In The Wolf Among Us Bigby is a Sheriff who, in many occasions is prompted to make decisions by other characters holding a definite higher rank.  Decisions that likely have defined legal guidelines where referral outside of the law isn’t necessary.  I would accept the argument that the dilemma is to be either: moral and illegal or legal and immoral, but only if I’m the only authority.  At times characters of a higher official rank ask you to make a choice on an issue, then berate you for taking the option that contradicted their stance.

This happened only a few times but was none the less annoying each time.  I found myself shouting ‘Why are you asking me!?’  I made a decision that was not mine to make and was chastised for making it.

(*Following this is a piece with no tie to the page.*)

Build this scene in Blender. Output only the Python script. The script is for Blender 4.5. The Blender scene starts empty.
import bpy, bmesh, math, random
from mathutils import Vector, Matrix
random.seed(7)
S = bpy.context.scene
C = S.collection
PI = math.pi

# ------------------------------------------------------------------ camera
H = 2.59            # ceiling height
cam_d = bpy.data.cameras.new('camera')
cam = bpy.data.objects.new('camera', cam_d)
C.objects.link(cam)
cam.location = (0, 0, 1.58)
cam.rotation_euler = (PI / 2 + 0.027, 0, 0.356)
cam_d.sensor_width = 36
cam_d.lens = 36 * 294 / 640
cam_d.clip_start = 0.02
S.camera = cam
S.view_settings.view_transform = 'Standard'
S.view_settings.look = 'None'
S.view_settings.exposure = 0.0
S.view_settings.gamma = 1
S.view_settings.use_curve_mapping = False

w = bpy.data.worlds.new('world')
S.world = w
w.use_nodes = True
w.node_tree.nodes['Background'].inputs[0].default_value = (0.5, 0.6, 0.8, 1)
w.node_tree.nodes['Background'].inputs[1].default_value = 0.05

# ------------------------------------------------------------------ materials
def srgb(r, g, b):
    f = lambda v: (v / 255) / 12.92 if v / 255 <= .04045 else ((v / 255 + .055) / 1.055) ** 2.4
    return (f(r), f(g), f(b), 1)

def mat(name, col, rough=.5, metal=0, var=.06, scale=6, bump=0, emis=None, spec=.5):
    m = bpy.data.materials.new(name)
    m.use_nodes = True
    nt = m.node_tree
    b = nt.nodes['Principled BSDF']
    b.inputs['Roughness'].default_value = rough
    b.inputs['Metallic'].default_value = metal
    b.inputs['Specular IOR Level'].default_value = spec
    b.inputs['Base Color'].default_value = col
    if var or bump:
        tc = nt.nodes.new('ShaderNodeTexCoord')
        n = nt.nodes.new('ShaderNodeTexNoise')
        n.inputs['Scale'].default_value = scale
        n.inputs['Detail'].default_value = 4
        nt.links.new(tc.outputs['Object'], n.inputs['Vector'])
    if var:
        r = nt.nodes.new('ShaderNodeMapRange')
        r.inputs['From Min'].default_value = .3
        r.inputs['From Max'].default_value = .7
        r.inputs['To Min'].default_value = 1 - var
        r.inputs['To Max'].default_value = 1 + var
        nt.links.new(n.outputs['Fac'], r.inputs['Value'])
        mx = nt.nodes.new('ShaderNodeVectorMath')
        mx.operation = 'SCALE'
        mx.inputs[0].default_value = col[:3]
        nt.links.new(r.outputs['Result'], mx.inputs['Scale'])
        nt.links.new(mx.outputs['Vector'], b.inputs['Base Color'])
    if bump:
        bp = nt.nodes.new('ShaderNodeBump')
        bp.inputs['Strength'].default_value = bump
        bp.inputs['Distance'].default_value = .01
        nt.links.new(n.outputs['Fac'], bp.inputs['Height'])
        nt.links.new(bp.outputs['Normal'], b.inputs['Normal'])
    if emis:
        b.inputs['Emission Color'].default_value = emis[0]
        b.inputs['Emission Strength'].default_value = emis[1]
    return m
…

Overall however, the Wolf Among Us is a very focused and compelling game and as such would recommend to those who enjoy immersing themselves into a detailed story and world. Episodes end on cliffhangers that will almost certainly have you diving right back in to the next one.  The story focuses on a relatively small group of competently developed characters and never falls back on good/evil reasoning.  Even the most reprehensible characters have reasons for their actions, even if it just makes sense to them – effort is made to have you at least understand their motivations.  This in turn forces you to consider your decisions to an almost distressing degree.   It is impressive to me that a game can invoke such moral consideration – a strong indicator to the amount of detail and care the creators poured into the world and it’s inhabitants.